No, you wouldn't. You just think you would. Had this happened against a C&P card the financial institution who issued the card would - if a valid PIN had been used - almost certainly not refund the money instantly like they would due to using the signature system.

C&P in itself is good system, the implementation of it in the UK leaves a LOT to be desired in terms of protecting consumers. Currently it is just used as a means to protect the banks from incurring losses as the burden of blame is automatically apportioned to the consumer (see above).

hungryhorace Mar 30th 2014 8:25 pm

Re: CHIP & PIN Credit cards
 

Originally Posted by durham_lad (Post 11196907)
I've not used it outside of the USA yet so I wonder why they even bother if they only use the magnetic stripe to read the card in countries with CHIP & PIN machines.

C&P is fundamentally a broken system. The US will probably implement something just as broken.

Read: http://www.lightbluetouchpaper.org/2...pin-is-broken/

Bob Mar 30th 2014 8:36 pm

Re: CHIP & PIN Credit cards
 

Originally Posted by lansbury (Post 11197090)
I think on a TV news report I saw that following the Target fiasco that chip and pin is coming to the US. They didn't call it chip and pin but the description sound like it.
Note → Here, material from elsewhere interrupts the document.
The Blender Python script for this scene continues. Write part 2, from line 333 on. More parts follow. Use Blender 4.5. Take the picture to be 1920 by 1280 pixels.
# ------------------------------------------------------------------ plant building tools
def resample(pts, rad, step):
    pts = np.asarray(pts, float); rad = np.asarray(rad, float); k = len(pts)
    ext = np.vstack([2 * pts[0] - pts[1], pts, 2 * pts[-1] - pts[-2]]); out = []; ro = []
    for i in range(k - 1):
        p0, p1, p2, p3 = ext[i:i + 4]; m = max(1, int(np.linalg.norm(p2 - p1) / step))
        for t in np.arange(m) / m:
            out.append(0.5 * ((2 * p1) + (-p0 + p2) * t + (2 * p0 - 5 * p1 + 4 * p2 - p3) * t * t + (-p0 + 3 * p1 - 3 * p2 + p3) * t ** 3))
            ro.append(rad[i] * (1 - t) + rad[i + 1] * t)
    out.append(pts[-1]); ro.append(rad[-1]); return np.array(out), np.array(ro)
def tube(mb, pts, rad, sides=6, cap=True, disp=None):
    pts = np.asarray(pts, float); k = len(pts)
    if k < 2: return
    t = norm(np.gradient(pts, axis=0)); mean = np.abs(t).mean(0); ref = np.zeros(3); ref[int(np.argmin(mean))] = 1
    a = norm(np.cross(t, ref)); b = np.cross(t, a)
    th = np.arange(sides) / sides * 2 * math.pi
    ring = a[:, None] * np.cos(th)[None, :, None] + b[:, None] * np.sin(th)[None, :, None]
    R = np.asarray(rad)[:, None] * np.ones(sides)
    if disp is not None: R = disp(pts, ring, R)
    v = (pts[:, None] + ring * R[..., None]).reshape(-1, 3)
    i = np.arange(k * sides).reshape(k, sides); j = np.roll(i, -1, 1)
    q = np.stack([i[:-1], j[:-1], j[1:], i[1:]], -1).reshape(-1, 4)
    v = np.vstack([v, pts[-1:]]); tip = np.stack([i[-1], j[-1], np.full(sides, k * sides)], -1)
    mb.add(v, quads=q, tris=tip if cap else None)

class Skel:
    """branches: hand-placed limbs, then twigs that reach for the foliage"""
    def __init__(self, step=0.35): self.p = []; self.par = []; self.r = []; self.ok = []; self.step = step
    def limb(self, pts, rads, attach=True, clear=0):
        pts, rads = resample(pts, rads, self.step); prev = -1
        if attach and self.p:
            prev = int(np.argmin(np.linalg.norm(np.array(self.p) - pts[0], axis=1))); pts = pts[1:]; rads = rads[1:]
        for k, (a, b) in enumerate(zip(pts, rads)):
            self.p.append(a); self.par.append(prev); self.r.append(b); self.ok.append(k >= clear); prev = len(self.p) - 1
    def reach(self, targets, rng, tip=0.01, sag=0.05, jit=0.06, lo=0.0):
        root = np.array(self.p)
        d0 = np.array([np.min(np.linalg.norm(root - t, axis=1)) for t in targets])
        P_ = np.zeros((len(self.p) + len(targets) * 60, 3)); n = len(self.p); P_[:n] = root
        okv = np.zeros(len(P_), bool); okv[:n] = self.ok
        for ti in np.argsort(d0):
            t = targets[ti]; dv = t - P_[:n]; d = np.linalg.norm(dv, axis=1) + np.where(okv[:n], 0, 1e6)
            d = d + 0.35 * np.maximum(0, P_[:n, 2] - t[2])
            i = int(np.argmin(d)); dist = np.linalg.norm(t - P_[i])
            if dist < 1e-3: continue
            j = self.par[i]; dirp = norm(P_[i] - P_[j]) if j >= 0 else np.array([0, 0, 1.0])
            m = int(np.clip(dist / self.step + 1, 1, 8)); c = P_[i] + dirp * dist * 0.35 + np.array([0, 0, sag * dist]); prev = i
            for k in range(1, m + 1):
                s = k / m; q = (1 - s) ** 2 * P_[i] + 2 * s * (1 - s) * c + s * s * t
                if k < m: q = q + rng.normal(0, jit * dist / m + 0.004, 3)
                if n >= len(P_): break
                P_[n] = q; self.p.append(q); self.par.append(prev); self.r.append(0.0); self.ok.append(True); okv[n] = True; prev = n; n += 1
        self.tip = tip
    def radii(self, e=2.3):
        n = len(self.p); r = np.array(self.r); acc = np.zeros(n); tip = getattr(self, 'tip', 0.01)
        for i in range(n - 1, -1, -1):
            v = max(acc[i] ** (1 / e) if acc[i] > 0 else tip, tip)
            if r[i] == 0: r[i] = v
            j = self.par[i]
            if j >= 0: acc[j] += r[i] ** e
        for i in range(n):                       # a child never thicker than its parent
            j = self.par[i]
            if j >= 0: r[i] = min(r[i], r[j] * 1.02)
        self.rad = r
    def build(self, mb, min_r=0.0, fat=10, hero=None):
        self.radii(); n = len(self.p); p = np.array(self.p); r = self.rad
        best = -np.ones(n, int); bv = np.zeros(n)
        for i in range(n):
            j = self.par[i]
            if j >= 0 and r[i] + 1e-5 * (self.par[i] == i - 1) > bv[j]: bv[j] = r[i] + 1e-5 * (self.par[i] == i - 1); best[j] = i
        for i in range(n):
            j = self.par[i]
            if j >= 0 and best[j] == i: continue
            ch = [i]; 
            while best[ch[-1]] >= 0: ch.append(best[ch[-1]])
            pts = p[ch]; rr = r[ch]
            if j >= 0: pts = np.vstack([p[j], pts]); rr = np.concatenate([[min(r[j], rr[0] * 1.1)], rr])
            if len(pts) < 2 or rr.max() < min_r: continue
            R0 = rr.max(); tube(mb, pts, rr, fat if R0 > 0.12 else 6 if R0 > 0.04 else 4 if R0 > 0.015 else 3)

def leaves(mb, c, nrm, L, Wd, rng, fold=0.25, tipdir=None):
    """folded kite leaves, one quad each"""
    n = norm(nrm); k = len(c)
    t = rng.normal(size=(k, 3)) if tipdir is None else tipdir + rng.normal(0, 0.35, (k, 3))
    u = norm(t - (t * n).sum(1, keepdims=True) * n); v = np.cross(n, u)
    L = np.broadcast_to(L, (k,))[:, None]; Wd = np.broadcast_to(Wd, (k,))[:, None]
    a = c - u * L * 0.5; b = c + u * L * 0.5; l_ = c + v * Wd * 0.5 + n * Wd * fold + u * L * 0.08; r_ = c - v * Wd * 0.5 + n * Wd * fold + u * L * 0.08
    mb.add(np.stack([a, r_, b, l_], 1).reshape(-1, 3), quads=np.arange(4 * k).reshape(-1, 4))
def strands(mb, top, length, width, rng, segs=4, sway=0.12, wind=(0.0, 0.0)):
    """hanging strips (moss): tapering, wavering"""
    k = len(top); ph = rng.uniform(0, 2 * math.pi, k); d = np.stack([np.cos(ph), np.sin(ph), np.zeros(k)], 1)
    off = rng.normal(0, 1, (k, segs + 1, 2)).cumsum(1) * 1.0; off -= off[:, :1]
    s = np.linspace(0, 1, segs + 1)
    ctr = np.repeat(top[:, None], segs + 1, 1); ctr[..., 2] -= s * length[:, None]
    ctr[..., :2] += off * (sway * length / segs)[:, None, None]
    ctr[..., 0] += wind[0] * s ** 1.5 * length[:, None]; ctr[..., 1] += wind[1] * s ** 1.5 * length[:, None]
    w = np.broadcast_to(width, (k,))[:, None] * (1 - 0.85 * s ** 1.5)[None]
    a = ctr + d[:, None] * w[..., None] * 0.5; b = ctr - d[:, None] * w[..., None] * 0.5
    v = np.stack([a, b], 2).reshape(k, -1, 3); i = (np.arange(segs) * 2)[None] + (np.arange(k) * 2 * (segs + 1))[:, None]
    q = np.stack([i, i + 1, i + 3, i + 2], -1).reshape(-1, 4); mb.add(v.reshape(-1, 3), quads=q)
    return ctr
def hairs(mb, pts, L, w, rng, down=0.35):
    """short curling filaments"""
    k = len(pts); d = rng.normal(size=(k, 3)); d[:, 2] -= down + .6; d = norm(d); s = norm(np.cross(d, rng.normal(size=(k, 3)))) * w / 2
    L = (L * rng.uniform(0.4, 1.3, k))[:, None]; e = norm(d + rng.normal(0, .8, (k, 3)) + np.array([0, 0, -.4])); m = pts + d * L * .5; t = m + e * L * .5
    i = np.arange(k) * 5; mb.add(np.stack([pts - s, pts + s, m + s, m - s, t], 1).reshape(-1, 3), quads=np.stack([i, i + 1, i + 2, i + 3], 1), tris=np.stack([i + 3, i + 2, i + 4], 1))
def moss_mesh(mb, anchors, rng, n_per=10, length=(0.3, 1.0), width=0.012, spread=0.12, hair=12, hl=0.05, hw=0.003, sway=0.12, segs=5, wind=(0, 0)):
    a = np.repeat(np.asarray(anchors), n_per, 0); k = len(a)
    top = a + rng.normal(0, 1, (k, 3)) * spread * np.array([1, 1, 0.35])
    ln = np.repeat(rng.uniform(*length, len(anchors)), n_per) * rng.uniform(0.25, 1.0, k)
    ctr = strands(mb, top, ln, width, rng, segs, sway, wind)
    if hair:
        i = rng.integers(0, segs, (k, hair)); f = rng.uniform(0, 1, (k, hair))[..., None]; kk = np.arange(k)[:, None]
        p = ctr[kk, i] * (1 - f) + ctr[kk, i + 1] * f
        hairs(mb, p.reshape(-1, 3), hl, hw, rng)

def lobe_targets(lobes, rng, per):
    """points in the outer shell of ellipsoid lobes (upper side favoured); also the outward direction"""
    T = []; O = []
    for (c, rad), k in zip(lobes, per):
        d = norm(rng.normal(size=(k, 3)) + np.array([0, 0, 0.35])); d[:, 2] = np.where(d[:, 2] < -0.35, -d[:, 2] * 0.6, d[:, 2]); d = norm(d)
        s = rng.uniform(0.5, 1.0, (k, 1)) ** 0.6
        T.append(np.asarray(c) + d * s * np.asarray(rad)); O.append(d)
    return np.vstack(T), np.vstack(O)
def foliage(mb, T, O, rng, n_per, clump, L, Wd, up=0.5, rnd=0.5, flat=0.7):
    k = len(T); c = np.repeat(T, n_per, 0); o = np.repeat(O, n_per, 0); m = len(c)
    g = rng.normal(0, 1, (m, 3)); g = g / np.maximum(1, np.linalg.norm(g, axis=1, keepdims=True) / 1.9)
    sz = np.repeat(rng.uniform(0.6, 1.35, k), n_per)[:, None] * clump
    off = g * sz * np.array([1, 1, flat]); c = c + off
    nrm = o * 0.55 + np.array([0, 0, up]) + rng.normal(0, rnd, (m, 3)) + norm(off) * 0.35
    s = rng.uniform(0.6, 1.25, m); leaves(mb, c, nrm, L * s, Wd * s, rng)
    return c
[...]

The impression I got from the report was 2015.

They are, being phased in over a couple years, starting with credit cards.

durham_lad Mar 30th 2014 8:41 pm

Re: CHIP & PIN Credit cards
 

Originally Posted by hungryhorace (Post 11197184)
C&P is fundamentally a broken system. The US will probably implement something just as broken.

Read: http://www.lightbluetouchpaper.org/2...pin-is-broken/

That article is from 2010. It is not hi tech fraud that has been the problem, it is still the low tech stuff that has been pushing up the fraud figures in the UK.

http://www.telegraph.co.uk/finance/p...tech-cons.html

Sheepdip Mar 30th 2014 10:24 pm

Re: CHIP & PIN Credit cards
 
I've had a C&P card from BoA for a while now. Worked flawlessly in the UK last year.